Sweeney offered an example in which a person within one business unit might classify GE as a bank customer in the industrial manufacturing business. "They're perfectly correct, except that GE Capital is one of the largest financial institutions in the world," he explained. "If that's not reflected in the information supporting the people making decisions about our target markets, they might conclude that 'we do 90 percent of our business with industrial companies, so why should we focus on the financial services industry?' You have to have a streamlined way for people who are maintaining the data to see the impact across the enterprise."

Compliance requirements are compounding information management challenges, said Sweeney.
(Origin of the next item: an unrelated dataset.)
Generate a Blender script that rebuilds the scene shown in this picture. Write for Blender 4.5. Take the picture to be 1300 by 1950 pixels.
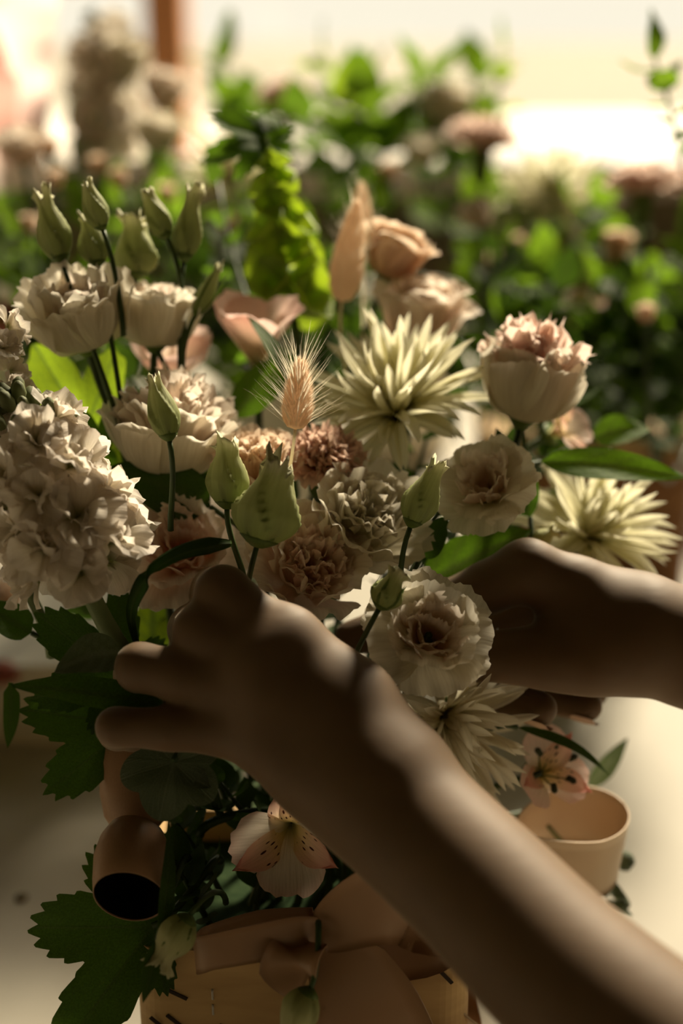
import bpy, math, random
import numpy as np
from mathutils import Vector, Matrix, Quaternion

for _o in list(bpy.data.objects):
    bpy.data.objects.remove(_o)
SC = bpy.context.scene
COL = SC.collection
rng = random.Random(11)
PI = math.pi

# ------------------------------------------------------------------ camera
CAM = Vector((0.0, -0.507, 0.427))
PITCH = math.radians(20)
RIGHT = Vector((1, 0, 0))
FWD = Vector((0, math.cos(PITCH), -math.sin(PITCH)))
UP = Vector((0, math.sin(PITCH), math.cos(PITCH)))
cd = bpy.data.cameras.new('camera')
cam = bpy.data.objects.new('camera', cd)
COL.objects.link(cam)
cam.location = CAM
cam.rotation_euler = (PI / 2 - PITCH, 0, 0)
cd.sensor_fit = 'VERTICAL'
cd.sensor_height = 36
cd.sensor_width = 24
cd.lens = 50
cd.clip_start = 0.01
cd.dof.use_dof = True
cd.dof.focus_distance = 0.525
cd.dof.aperture_fstop = 3.3
SC.camera = cam

# ------------------------------------------------------------------ light
world = bpy.data.worlds.new('world')
SC.world = world
world.use_nodes = True
bg = world.node_tree.nodes['Background']
bg.inputs[0].default_value = (1.0, 0.925, 0.745, 1)
bg.inputs[1].default_value = 1.0
sd = bpy.data.lights.new('sun', 'SUN')
sd.energy = 9.3
sd.angle = math.radians(9)
sd.color = (1.0, 0.86, 0.62)
sun = bpy.data.objects.new('sun', sd)
COL.objects.link(sun)
sun.rotation_euler = Vector((0.43, 1.0, 0.77)).to_track_quat('Z', 'Y').to_euler()
pd = bpy.data.lights.new('window_portal', 'AREA')
pd.shape = 'RECTANGLE'
pd.size = 3.4
pd.size_y = 2.1
pd.cycles.is_portal = True
portal = bpy.data.objects.new('window_portal', pd)
COL.objects.link(portal)
portal.location = (0, 1.93, 1.23)
portal.rotation_euler = (-PI / 2, 0, 0)
SC.view_settings.view_transform = 'Standard'
SC.view_settings.look = 'None'
SC.view_settings.gamma = 1
SC.view_settings.use_curve_mapping = False
SC.view_settings.exposure = 0.12


# ------------------------------------------------------------------ helpers
def at(px, py, d):
    """world point seen at photo position px, py, at distance d along the lens axis"""
    px, py, d = float(px), float(py), float(d)
    return CAM + d * (FWD + ((px - 650) / 650 * 0.24) * RIGHT - ((py - 975) / 975 * 0.36) * UP)


def mpp(d):
    return d * 0.24 / 650


def ax(r, u, t):
    return (r * RIGHT + u * UP - t * FWD).normalized()


def tag(o, label=None, cat=None, group=None, kind=None):
    if label: o['label'] = label
    if cat: o['category'] = cat
    if group: o['group'] = group
    if kind: o['kind'] = kind
    return o


def empty(name, mat=None, parent=None):
    o = bpy.data.objects.new(name, None)
    o.empty_display_size = 0.01
    COL.objects.link(o)
    if parent is not None: o.parent = parent
    if mat is not None: o.matrix_basis = mat
    return o


def put(name, mesh, parent=None, mat=None):
    o = bpy.data.objects.new(name, mesh)
    COL.objects.link(o)
    if parent is not None: o.parent = parent
    if mat is not None: o.matrix_basis = mat
    return o


def mk(name, verts, faces, material, uv=None, vein=None, smooth=True):
    me = bpy.data.meshes.new(name)
    me.from_pydata([tuple(v) for v in verts], [], [tuple(f) for f in faces])
    if uv is not None:
        l = me.uv_layers.new(name='UVMap')
        vi = np.zeros(len(me.loops), dtype=np.int32)
        me.loops.foreach_get('vertex_index', vi)
        l.data.foreach_set('uv', np.asarray(uv, dtype=np.float32)[vi].ravel())
    if vein is not None:
        a = me.attributes.new('vein', 'FLOAT', 'POINT')
        a.data.foreach_set('value', np.asarray(vein, dtype=np.float32))
    if smooth:
        me.polygons.foreach_set('use_smooth', [True] * len(me.polygons))
    if material: me.materials.append(material)
    me.update()
    return me


def grid_faces(nu, nv, wrap=False):
    f = []
    for j in range(nv - 1):
        for i in range(nu if wrap else nu - 1):
            i2 = (i + 1) % nu
            f.append((j * nu + i, j * nu + i2, (j + 1) * nu + i2, (j + 1) * nu + i))
    return f


def frame_from(axis, roll=0.0, pos=(0, 0, 0)):
    q = Vector(axis).normalized().to_track_quat('Z', 'Y') @ Quaternion((0, 0, 1), roll)
    return Matrix.Translation(pos) @ q.to_matrix().to_4x4()


def tube_data(pts, radii, seg=8, caps=True):
    pts = [Vector(p) for p in pts]
    n = len(pts)
    if not hasattr(radii, '__len__'): radii = [radii] * n
    V, F = [], []
    t0 = (pts[1] - pts[0]).normalized()
    nrm = t0.orthogonal().normalized()
    for i, p in enumerate(pts):
        t = (pts[min(i + 1, n - 1)] - pts[max(i - 1, 0)]).normalized()
        nrm = (nrm - t * nrm.dot(t)).normalized()
        b = t.cross(nrm)
        for k in range(seg):
            a = 2 * PI * k / seg
            V.append(p + (nrm * math.cos(a) + b * math.sin(a)) * radii[i])
    F = grid_faces(seg, n, True)
    if caps:
        F.append(tuple(range(seg))[::-1])
        F.append(tuple((n - 1) * seg + k for k in range(seg)))
    uv = [(k / seg, i / max(1, n - 1)) for i in range(n) for k in range(seg)]
    return V, F, uv


def tube(name, pts, radii, material, seg=8):
    V, F, uv = tube_data(pts, radii, seg)
    return mk(name, V, F, material, uv)


def bez(p0, p1, p2, p3, n=12):
    out = []
    for i in range(n):
        t = i / (n - 1)
        out.append(p0 * (1 - t) ** 3 + p1 * 3 * t * (1 - t) ** 2 + p2 * 3 * t * t * (1 - t) + p3 * t ** 3)
    return out


def lathe_data(prof, seg=20):
    V, uv = [], []
    n = len(prof)
    for j, (r, z) in enumerate(prof):
        for k in range(seg):
            a = 2 * PI * k / seg
            V.append((r * math.cos(a), r * math.sin(a), z)); uv.append((k / seg, j / (n - 1)))
    return V, grid_faces(seg, n, True), uv


def lathe(name, prof, material, seg=20):
    V, F, uv = lathe_data(prof, seg)
    return mk(name, V, F, material, uv)


def box_data(x0, x1, y0, y1, z0, z1):
    V = [(x, y, z) for z in (z0, z1) for y in (y0, y1) for x in (x0, x1)]
    F = [(0, 2, 3, 1), (4, 5, 7, 6), (0, 1, 5, 4), (2, 6, 7, 3), (0, 4, 6, 2), (1, 3, 7, 5)]
    return V, F


def boxm(name, dims, material, bevel=0.0, parent=None):
    V, F = box_data(*dims)
    o = put(name, mk(name, V, F, material, smooth=False), parent)
    if bevel:
        m = o.modifiers.new('bevel', 'BEVEL'); m.width = bevel; m.segments = 3
    return o


# ------------------------------------------------------------------ materials
def nt(name):
    m = bpy.data.materials.new(name)
    m.use_nodes = True
    t = m.node_tree
    for n in list(t.nodes): t.nodes.remove(n)
    out = t.nodes.new('ShaderNodeOutputMaterial')
    return m, t, out


def N(t, kind, **kw):
    n = t.nodes.new(kind)
    for k, v in kw.items(): setattr(n, k, v)
    return n


def ramp(t, stops):
    r = N(t, 'ShaderNodeValToRGB')
    e = r.color_ramp.elements
    while len(e) > 1: e.remove(e[-1])
    e[0].position = stops[0][0]; e[0].color = (*stops[0][1], 1)
    for p, c in stops[1:]:
        x = e.new(p); x.color = (*c, 1)
    return r


def principled(t, rough=0.5, spec=0.3):
    p = N(t, 'ShaderNodeBsdfPrincipled')
    p.inputs['Roughness'].default_value = rough
    p.inputs['Specular IOR Level'].default_value = spec
    return p


def petal_mat(name, stops, transl=0.4, rough=0.6, streaks=None, tint=None):
    """colour runs along the petal (uv v); fine veins run along it"""
    m, t, out = nt(name)
    uv = N(t, 'ShaderNodeUVMap')
    sep = N(t, 'ShaderNodeSeparateXYZ')
    t.links.new(uv.outputs[0], sep.inputs[0])
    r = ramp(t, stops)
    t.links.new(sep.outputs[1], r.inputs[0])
    mp = N(t, 'ShaderNodeMapping'); mp.inputs['Scale'].default_value = (22, 1.6, 1)
    t.links.new(uv.outputs[0], mp.inputs[0])
    nz = N(t, 'ShaderNodeTexNoise'); nz.inputs['Scale'].default_value = 1.5; nz.inputs['Detail'].default_value = 3
    t.links.new(mp.outputs[0], nz.inputs['Vector'])
    vr = ramp(t, [(0.3, (0.86, 0.84, 0.80)), (0.7, (1, 1, 1))])
    t.links.new(nz.outputs[0], vr.inputs[0])
    mx = N(t, 'ShaderNodeMixRGB', blend_type='MULTIPLY'); mx.inputs[0].default_value = 1
    t.links.new(r.outputs[0], mx.inputs[1]); t.links.new(vr.outputs[0], mx.inputs[2])
    col = mx.outputs[0]
    if streaks:
        # short dark dashes between v0 and v1 of the petal
        v0, v1, dark, sc_ = streaks
        mp2 = N(t, 'ShaderNodeMapping'); mp2.inputs['Scale'].default_value = sc_
        t.links.new(uv.outputs[0], mp2.inputs[0])
        vo = N(t, 'ShaderNodeTexVoronoi'); vo.inputs['Scale'].default_value = 1; vo.inputs['Randomness'].default_value = 0.9
        t.links.new(mp2.outputs[0], vo.inputs['Vector'])
        lt = ramp(t, [(0.0, (1, 1, 1)), (0.26, (1, 1, 1)), (0.33, (0, 0, 0))])
        t.links.new(vo.outputs['Distance'], lt.inputs[0])
        band = ramp(t, [(v0 - .03, (0, 0, 0)), (v0, (1, 1, 1)), (v1, (1, 1, 1)), (v1 + .04, (0, 0, 0))])
        t.links.new(sep.outputs[1], band.inputs[0])
        mm = N(t, 'ShaderNodeMath', operation='MULTIPLY')
        t.links.new(lt.outputs[0], mm.inputs[0]); t.links.new(band.outputs[0], mm.inputs[1])
        m3 = N(t, 'ShaderNodeMixRGB'); m3.inputs[2].default_value = (*dark, 1)
        t.links.new(mm.outputs[0], m3.inputs[0]); t.links.new(col, m3.inputs[1])
        col = m3.outputs[0]
    bp = N(t, 'ShaderNodeBump'); bp.inputs['Strength'].default_value = 0.25; bp.inputs['Distance'].default_value = 0.001
    t.links.new(nz.outputs[0], bp.inputs['Height'])
    p = principled(t, rough, 0.25)
    t.links.new(col, p.inputs['Base Color']); t.links.new(bp.outputs[0], p.inputs['Normal'])
    tr = N(t, 'ShaderNodeBsdfTranslucent')
    t.links.new(col, tr.inputs[0]); t.links.new(bp.outputs[0], tr.inputs['Normal'])
    mix = N(t, 'ShaderNodeMixShader'); mix.inputs[0].default_value = transl
    t.links.new(p.outputs[0], mix.inputs[1]); t.links.new(tr.outputs[0], mix.inputs[2])
    t.links.new(mix.outputs[0], out.inputs[0])
    return m


def leaf_mat(name, col, veincol, transcol, transl=0.35, rough=0.45, spec=0.35):
    m, t, out = nt(name)
    at_ = N(t, 'ShaderNodeAttribute', attribute_name='vein')
    tc = N(t, 'ShaderNodeTexCoord')
    nz = N(t, 'ShaderNodeTexNoise'); nz.inputs['Scale'].default_value = 60; nz.inputs['Detail'].default_value = 4
    t.links.new(tc.outputs['Object'], nz.inputs['Vector'])
    vr = ramp(t, [(0.3, (0.7, 0.7, 0.7)), (0.7, (1.1, 1.1, 1.1))])
    t.links.new(nz.outputs[0], vr.inputs[0])
    outs = []
    for c in (col, transcol):
        mv = N(t, 'ShaderNodeMixRGB'); mv.inputs[1].default_value = (*c, 1); mv.inputs[2].default_value = (*veincol, 1)
        t.links.new(at_.outputs['Fac'], mv.inputs[0])
        mx = N(t, 'ShaderNodeMixRGB', blend_type='MULTIPLY'); mx.inputs[0].default_value = 1
        t.links.new(mv.outputs[0], mx.inputs[1]); t.links.new(vr.outputs[0], mx.inputs[2])
        outs.append(mx.outputs[0])
    bp = N(t, 'ShaderNodeBump'); bp.inputs['Strength'].default_value = 0.4; bp.inputs['Distance'].default_value = 0.001
    ad = N(t, 'ShaderNodeMath', operation='SUBTRACT')
    t.links.new(nz.outputs[0], ad.inputs[0]); t.links.new(at_.outputs['Fac'], ad.inputs[1])
    t.links.new(ad.outputs[0], bp.inputs['Height'])
    p = principled(t, rough, spec)
    t.links.new(outs[0], p.inputs['Base Color']); t.links.new(bp.outputs[0], p.inputs['Normal'])
    tr = N(t, 'ShaderNodeBsdfTranslucent'); t.links.new(outs[1], tr.inputs[0])
    mix = N(t, 'ShaderNodeMixShader'); mix.inputs[0].default_value = transl
    t.links.new(p.outputs[0], mix.inputs[1]); t.links.new(tr.outputs[0], mix.inputs[2])
    t.links.new(mix.outputs[0], out.inputs[0])
    return m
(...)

A decade ago, regulators imposed much simpler, cut-and-dried requirements, such as setting aside 8 percent of loan portfolios to offset risk, but Basel II has required more rigorous processes to minimize operational risk and much more detailed analyses to uncover unobserved market risk and better understand credit risk. The financial institutions have responded with much more complex formulas and predictive models (developed on the SAS platform, in Citigroup's case) to forecast risk more accurately and satisfy regulators without needlessly tying up capital.

"Over a six year period, we reduced our regulatory capital requirements by about $6 billion, which translates into about $2 billion in extra revenue recurring every year," Sweeney explained. "To do that, we had to go from examining about 1,000 market risk variables and 200,000 market risk movements up to about 30,000 market risk variables and 24 million market risk movements and a huge co-variance matrix."

But despite all that sophistication, regulators know that analytics are only as good as the data, so financial institutions are required to prove that their models work. At Citigroup, that's done with a separate "profit attribution analysis" system that regularly compares the predictive models for value at risk against actual profits and losses.

"So we have one system that looks forward and one that looks back to prove that our predictions make sense," said Sweeney. "Both systems rely on different people, processes and technologies, so Citigroup eventually has to merge all that information in an enterprise data store to ensure the $6 billion in capital relief."

Few banks are in a position to trim $6 billion from capital reserves, but Sweeney offered a bit of advice that can be applied to any business that bases its decisions on data that has to be aggregated, integrated, cleansed and normalized. "It's not about the data warehouse at the end," he said. "The warehouse has a very high risk of being an expensive collection of useless information if nobody is taking care of the quality up front."